* [The input]:
┄┄┄┄┄┄
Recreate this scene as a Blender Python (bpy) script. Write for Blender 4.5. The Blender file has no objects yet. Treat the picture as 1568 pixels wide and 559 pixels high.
┄┄┄┄┄┄
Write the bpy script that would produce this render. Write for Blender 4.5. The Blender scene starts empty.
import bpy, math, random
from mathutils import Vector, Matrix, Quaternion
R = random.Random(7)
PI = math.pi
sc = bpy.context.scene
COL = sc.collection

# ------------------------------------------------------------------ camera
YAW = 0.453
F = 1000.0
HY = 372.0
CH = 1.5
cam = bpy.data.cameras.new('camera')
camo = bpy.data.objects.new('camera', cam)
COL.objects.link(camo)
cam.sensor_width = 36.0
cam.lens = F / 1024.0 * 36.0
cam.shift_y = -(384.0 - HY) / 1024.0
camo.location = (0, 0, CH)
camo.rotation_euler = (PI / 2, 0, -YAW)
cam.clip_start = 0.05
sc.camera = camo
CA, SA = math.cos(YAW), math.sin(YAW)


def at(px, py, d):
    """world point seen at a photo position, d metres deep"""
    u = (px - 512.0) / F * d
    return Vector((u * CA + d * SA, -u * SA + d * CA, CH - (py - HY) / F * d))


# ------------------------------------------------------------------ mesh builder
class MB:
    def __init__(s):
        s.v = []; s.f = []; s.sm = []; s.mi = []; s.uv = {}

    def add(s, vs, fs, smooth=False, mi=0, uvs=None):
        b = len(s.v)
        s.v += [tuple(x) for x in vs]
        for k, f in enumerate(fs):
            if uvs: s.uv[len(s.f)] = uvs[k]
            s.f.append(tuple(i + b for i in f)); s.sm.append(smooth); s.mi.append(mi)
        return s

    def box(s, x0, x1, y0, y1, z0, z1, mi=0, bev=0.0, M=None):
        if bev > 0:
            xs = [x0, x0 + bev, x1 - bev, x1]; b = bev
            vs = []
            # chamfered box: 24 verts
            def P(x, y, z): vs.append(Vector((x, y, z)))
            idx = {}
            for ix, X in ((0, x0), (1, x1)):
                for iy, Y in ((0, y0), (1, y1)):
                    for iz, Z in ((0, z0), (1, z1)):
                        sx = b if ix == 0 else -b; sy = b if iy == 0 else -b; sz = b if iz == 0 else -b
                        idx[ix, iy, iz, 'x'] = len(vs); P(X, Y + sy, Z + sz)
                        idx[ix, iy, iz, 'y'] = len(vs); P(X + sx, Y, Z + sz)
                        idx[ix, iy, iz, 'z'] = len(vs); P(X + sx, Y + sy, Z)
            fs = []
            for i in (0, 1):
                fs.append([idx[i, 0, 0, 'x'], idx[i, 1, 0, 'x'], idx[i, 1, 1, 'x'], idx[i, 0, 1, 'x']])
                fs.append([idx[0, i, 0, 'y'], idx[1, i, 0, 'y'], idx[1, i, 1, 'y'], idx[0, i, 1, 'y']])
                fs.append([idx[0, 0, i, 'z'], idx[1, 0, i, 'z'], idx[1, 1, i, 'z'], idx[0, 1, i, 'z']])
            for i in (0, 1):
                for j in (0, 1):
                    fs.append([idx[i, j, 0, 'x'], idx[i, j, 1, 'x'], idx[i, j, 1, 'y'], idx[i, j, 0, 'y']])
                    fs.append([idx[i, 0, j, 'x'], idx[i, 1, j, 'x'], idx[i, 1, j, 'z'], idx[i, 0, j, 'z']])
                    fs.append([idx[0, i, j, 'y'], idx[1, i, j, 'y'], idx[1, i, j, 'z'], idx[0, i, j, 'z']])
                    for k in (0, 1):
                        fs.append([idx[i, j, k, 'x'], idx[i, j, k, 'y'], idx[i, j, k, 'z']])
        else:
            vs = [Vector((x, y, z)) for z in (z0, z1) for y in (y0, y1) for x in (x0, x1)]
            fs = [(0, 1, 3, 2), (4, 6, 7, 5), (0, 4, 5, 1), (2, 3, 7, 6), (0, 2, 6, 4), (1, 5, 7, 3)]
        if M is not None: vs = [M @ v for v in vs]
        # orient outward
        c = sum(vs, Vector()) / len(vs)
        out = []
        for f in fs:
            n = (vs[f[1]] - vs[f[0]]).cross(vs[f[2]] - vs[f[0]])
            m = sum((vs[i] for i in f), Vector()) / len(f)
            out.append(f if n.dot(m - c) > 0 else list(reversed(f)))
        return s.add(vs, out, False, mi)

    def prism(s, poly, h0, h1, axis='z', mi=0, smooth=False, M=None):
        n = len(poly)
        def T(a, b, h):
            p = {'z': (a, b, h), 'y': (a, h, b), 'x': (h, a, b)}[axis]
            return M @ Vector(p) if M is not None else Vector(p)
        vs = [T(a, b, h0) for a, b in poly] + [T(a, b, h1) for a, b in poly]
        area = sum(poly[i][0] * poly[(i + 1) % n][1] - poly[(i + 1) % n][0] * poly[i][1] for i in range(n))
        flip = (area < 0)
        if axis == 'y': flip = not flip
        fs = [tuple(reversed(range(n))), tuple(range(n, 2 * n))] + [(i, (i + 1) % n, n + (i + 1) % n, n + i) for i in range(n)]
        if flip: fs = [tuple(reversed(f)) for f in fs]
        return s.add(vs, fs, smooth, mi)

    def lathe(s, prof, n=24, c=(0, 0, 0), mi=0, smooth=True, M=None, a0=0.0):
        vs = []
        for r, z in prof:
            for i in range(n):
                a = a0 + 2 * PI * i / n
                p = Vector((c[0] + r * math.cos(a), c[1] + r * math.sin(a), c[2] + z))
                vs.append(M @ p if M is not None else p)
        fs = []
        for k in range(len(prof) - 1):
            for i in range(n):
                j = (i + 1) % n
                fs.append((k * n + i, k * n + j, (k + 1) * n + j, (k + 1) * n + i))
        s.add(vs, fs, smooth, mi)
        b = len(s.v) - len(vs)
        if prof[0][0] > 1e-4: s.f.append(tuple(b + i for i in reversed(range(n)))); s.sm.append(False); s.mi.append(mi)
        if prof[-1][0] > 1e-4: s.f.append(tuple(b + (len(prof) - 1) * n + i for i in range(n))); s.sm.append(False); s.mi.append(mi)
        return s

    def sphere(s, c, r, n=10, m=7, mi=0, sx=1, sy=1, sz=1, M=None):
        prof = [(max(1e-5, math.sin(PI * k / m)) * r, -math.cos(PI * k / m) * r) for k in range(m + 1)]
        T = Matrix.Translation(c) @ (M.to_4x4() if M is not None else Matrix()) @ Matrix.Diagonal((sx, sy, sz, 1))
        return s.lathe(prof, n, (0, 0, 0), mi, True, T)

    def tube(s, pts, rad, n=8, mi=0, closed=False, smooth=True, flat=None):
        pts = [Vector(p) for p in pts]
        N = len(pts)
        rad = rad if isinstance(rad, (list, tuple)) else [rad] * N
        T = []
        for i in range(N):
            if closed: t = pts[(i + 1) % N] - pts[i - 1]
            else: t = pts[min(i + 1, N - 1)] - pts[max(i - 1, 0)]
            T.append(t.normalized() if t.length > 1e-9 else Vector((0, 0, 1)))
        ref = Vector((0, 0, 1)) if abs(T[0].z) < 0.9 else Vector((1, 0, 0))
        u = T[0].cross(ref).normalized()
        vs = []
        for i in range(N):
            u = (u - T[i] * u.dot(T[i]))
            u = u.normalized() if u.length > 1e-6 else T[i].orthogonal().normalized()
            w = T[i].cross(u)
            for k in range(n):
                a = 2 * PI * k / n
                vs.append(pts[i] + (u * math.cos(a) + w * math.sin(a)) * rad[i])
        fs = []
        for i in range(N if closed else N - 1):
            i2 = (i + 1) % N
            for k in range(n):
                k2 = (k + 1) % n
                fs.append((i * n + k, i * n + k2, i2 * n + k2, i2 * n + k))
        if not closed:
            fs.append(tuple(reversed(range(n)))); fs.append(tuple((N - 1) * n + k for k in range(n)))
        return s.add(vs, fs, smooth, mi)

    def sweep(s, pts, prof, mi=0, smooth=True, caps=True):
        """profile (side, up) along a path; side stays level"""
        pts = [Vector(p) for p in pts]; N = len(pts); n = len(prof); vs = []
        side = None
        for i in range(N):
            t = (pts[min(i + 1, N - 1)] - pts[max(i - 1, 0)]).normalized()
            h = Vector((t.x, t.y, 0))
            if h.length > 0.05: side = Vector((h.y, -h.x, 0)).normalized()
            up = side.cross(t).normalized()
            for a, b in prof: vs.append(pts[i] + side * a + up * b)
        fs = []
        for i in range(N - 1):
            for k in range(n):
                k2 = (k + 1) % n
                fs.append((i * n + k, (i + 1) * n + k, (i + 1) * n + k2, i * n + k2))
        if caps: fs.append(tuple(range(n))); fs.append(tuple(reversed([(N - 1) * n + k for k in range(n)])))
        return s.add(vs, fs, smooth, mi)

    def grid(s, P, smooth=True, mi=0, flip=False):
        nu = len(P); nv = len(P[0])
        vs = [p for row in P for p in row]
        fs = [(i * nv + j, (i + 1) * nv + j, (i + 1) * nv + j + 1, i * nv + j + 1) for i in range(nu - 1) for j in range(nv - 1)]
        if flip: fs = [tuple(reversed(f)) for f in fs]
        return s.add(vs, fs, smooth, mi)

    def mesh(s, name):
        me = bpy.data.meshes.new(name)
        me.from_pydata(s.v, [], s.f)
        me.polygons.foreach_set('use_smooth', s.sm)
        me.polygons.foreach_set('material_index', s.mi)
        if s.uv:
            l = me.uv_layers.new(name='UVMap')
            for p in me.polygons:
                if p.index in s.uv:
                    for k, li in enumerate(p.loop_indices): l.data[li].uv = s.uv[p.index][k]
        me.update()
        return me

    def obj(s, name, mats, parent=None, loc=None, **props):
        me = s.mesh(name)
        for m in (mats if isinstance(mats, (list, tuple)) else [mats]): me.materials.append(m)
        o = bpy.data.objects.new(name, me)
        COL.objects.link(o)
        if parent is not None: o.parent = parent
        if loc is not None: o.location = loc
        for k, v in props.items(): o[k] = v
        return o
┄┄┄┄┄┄
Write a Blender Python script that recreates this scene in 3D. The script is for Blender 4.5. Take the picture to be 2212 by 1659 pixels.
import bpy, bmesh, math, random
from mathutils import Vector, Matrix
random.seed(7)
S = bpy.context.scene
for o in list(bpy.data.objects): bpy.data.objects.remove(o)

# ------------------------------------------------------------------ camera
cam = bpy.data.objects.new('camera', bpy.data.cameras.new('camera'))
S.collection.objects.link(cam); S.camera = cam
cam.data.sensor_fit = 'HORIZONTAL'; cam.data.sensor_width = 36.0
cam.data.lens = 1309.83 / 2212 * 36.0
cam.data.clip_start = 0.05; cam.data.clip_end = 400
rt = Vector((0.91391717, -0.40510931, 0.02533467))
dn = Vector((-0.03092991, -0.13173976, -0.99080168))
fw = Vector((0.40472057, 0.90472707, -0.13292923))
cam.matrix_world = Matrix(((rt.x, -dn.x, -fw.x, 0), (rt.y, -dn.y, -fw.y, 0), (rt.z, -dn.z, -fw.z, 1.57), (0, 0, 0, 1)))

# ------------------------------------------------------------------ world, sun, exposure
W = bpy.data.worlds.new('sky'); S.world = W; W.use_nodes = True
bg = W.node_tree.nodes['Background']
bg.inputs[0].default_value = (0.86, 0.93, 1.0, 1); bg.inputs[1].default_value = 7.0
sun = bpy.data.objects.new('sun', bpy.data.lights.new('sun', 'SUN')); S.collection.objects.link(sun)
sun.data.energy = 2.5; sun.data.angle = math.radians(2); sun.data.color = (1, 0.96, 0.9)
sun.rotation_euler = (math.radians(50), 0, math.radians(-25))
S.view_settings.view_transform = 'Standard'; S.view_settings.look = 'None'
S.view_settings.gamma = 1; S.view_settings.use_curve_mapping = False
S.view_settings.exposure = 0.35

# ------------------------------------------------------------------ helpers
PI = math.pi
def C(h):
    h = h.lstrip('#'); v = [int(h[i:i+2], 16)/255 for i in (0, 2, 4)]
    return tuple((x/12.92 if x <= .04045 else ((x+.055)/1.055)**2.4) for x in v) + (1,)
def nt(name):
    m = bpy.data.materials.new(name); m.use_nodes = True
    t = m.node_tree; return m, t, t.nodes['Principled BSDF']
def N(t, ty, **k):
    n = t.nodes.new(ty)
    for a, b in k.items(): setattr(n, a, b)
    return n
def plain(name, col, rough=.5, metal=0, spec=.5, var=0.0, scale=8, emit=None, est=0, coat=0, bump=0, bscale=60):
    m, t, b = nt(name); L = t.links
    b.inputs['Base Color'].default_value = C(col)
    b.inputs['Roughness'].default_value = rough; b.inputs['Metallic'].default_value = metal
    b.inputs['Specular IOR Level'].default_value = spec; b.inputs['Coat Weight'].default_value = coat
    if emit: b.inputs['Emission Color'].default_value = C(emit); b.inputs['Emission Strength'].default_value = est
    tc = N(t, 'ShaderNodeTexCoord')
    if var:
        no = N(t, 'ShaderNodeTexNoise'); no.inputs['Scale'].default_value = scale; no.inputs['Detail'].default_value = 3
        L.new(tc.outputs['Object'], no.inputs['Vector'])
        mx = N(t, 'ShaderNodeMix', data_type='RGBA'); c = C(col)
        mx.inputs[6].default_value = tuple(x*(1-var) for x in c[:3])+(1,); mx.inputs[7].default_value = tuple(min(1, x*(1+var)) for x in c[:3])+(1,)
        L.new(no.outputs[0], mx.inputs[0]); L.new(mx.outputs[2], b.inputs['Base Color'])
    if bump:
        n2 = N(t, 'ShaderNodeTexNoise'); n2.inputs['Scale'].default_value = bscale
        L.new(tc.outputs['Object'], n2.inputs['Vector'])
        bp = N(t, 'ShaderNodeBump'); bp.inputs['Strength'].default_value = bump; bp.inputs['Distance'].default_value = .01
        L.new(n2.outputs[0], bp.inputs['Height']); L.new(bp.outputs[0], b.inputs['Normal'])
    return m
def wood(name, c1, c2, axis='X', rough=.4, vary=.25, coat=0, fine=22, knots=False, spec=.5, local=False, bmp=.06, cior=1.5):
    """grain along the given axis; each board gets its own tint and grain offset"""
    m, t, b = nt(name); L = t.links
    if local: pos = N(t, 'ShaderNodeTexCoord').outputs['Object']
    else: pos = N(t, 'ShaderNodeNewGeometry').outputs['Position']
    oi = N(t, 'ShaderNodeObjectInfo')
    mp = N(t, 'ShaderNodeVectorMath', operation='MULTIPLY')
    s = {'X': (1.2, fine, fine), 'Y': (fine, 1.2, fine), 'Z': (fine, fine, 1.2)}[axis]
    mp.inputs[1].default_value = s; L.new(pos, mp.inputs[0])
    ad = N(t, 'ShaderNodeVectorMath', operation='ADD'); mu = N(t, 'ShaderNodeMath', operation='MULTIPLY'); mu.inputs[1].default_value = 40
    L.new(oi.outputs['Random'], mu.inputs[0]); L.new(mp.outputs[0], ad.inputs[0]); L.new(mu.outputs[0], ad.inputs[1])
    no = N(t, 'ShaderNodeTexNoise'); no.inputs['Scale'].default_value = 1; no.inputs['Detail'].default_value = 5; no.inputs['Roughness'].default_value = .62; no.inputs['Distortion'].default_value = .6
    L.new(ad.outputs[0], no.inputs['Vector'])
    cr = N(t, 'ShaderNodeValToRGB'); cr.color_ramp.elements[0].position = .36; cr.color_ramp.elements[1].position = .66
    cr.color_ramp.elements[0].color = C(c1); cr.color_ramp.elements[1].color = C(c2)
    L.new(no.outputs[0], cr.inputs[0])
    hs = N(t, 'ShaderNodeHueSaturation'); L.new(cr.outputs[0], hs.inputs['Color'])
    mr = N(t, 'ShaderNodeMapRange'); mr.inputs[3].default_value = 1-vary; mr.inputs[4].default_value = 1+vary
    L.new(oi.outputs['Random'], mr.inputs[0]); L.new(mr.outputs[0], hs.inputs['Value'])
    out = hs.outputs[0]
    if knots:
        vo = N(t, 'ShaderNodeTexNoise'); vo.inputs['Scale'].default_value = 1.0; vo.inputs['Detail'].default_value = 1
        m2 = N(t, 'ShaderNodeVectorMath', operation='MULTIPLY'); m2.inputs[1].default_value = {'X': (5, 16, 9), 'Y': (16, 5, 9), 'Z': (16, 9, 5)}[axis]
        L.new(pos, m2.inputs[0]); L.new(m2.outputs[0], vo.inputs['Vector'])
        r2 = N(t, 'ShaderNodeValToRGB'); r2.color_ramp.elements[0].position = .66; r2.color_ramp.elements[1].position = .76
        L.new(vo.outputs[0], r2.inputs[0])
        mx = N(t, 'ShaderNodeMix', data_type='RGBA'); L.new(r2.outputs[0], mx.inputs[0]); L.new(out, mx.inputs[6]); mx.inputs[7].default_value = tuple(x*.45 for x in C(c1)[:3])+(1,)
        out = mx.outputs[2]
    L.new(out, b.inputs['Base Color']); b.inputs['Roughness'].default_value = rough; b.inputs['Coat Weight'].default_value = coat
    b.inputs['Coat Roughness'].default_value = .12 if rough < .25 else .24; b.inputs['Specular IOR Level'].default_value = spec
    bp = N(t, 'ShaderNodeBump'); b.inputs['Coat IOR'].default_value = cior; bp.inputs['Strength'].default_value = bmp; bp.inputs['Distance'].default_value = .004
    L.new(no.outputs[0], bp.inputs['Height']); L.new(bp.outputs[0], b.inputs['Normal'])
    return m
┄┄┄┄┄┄
* [Given problem]:
Count the lines in the entries that hold the word "Write", and give nothing but the total.

* [Exercise output]:
3